== Records to use
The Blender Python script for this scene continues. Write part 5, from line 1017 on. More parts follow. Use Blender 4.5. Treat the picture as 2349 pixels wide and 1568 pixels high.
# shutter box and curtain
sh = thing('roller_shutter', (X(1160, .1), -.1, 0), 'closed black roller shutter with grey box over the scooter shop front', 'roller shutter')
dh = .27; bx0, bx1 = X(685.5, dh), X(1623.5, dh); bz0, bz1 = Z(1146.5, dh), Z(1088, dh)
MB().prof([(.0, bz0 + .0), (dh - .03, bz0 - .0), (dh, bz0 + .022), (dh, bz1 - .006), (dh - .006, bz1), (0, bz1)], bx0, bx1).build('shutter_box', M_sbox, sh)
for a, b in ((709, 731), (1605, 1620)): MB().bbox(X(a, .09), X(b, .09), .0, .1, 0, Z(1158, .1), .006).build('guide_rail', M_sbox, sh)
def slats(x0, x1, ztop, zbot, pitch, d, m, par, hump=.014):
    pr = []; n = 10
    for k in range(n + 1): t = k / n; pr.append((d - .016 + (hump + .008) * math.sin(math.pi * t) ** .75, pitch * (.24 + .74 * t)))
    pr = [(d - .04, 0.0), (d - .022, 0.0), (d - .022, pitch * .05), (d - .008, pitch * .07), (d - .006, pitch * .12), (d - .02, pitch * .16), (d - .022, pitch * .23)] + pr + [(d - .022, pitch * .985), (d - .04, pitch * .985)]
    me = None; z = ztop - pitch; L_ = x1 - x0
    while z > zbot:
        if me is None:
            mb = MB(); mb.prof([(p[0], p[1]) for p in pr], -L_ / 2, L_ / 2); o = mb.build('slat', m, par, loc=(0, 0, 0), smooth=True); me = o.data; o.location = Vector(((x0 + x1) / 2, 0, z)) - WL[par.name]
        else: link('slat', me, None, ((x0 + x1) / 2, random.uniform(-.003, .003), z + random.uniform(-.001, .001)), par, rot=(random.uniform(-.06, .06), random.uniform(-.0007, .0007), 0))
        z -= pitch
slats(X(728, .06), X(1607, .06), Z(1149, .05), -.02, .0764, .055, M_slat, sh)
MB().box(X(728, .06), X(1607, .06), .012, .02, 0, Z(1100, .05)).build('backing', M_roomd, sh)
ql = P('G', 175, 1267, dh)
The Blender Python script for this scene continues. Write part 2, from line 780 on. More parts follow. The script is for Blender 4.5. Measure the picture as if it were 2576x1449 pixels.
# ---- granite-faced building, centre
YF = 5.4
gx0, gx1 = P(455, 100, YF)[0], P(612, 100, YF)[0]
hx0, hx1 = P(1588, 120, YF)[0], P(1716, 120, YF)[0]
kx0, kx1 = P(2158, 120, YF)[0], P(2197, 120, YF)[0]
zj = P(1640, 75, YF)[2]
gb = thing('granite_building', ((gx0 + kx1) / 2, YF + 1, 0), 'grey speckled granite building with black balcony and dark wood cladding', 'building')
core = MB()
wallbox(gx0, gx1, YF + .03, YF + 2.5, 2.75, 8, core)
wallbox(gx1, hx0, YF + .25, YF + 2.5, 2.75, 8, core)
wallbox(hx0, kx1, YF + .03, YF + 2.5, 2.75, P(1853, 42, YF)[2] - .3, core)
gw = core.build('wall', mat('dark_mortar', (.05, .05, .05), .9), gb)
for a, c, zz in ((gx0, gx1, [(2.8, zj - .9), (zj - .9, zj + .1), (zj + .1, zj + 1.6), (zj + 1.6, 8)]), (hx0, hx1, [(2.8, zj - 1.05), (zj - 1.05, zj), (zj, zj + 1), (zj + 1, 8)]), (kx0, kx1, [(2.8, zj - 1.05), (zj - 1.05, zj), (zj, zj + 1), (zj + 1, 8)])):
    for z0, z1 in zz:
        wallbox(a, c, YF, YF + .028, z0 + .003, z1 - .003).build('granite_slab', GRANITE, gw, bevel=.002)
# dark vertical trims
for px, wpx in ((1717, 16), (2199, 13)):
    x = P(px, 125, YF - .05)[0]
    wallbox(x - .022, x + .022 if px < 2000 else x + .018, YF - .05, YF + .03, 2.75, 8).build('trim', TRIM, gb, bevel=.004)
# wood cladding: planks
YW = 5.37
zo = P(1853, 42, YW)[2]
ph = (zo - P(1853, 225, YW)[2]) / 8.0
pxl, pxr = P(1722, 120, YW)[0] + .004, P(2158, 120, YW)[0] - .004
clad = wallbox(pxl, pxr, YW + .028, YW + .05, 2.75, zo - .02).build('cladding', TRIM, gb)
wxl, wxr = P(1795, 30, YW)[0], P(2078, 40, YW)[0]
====
» What to work on: The listing above must be transcribed exactly, line by line.

» Answer to the exercise:
The Blender Python script for this scene continues. Write part 5, from line 1017 on. More parts follow. Use Blender 4.5. Treat the picture as 2349 pixels wide and 1568 pixels high.
# shutter box and curtain
sh = thing('roller_shutter', (X(1160, .1), -.1, 0), 'closed black roller shutter with grey box over the scooter shop front', 'roller shutter')
dh = .27; bx0, bx1 = X(685.5, dh), X(1623.5, dh); bz0, bz1 = Z(1146.5, dh), Z(1088, dh)
MB().prof([(.0, bz0 + .0), (dh - .03, bz0 - .0), (dh, bz0 + .022), (dh, bz1 - .006), (dh - .006, bz1), (0, bz1)], bx0, bx1).build('shutter_box', M_sbox, sh)
for a, b in ((709, 731), (1605, 1620)): MB().bbox(X(a, .09), X(b, .09), .0, .1, 0, Z(1158, .1), .006).build('guide_rail', M_sbox, sh)
def slats(x0, x1, ztop, zbot, pitch, d, m, par, hump=.014):
    pr = []; n = 10
    for k in range(n + 1): t = k / n; pr.append((d - .016 + (hump + .008) * math.sin(math.pi * t) ** .75, pitch * (.24 + .74 * t)))
    pr = [(d - .04, 0.0), (d - .022, 0.0), (d - .022, pitch * .05), (d - .008, pitch * .07), (d - .006, pitch * .12), (d - .02, pitch * .16), (d - .022, pitch * .23)] + pr + [(d - .022, pitch * .985), (d - .04, pitch * .985)]
    me = None; z = ztop - pitch; L_ = x1 - x0
    while z > zbot:
        if me is None:
            mb = MB(); mb.prof([(p[0], p[1]) for p in pr], -L_ / 2, L_ / 2); o = mb.build('slat', m, par, loc=(0, 0, 0), smooth=True); me = o.data; o.location = Vector(((x0 + x1) / 2, 0, z)) - WL[par.name]
        else: link('slat', me, None, ((x0 + x1) / 2, random.uniform(-.003, .003), z + random.uniform(-.001, .001)), par, rot=(random.uniform(-.06, .06), random.uniform(-.0007, .0007), 0))
        z -= pitch
slats(X(728, .06), X(1607, .06), Z(1149, .05), -.02, .0764, .055, M_slat, sh)
MB().box(X(728, .06), X(1607, .06), .012, .02, 0, Z(1100, .05)).build('backing', M_roomd, sh)
ql = P('G', 175, 1267, dh)
The Blender Python script for this scene continues. Write part 2, from line 780 on. More parts follow. The script is for Blender 4.5. Measure the picture as if it were 2576x1449 pixels.
# ---- granite-faced building, centre
YF = 5.4
gx0, gx1 = P(455, 100, YF)[0], P(612, 100, YF)[0]
hx0, hx1 = P(1588, 120, YF)[0], P(1716, 120, YF)[0]
kx0, kx1 = P(2158, 120, YF)[0], P(2197, 120, YF)[0]
zj = P(1640, 75, YF)[2]
gb = thing('granite_building', ((gx0 + kx1) / 2, YF + 1, 0), 'grey speckled granite building with black balcony and dark wood cladding', 'building')
core = MB()
wallbox(gx0, gx1, YF + .03, YF + 2.5, 2.75, 8, core)
wallbox(gx1, hx0, YF + .25, YF + 2.5, 2.75, 8, core)
wallbox(hx0, kx1, YF + .03, YF + 2.5, 2.75, P(1853, 42, YF)[2] - .3, core)
gw = core.build('wall', mat('dark_mortar', (.05, .05, .05), .9), gb)
for a, c, zz in ((gx0, gx1, [(2.8, zj - .9), (zj - .9, zj + .1), (zj + .1, zj + 1.6), (zj + 1.6, 8)]), (hx0, hx1, [(2.8, zj - 1.05), (zj - 1.05, zj), (zj, zj + 1), (zj + 1, 8)]), (kx0, kx1, [(2.8, zj - 1.05), (zj - 1.05, zj), (zj, zj + 1), (zj + 1, 8)])):
    for z0, z1 in zz:
        wallbox(a, c, YF, YF + .028, z0 + .003, z1 - .003).build('granite_slab', GRANITE, gw, bevel=.002)
# dark vertical trims
for px, wpx in ((1717, 16), (2199, 13)):
    x = P(px, 125, YF - .05)[0]
    wallbox(x - .022, x + .022 if px < 2000 else x + .018, YF - .05, YF + .03, 2.75, 8).build('trim', TRIM, gb, bevel=.004)
# wood cladding: planks
YW = 5.37
zo = P(1853, 42, YW)[2]
ph = (zo - P(1853, 225, YW)[2]) / 8.0
pxl, pxr = P(1722, 120, YW)[0] + .004, P(2158, 120, YW)[0] - .004
clad = wallbox(pxl, pxr, YW + .028, YW + .05, 2.75, zo - .02).build('cladding', TRIM, gb)
wxl, wxr = P(1795, 30, YW)[0], P(2078, 40, YW)[0]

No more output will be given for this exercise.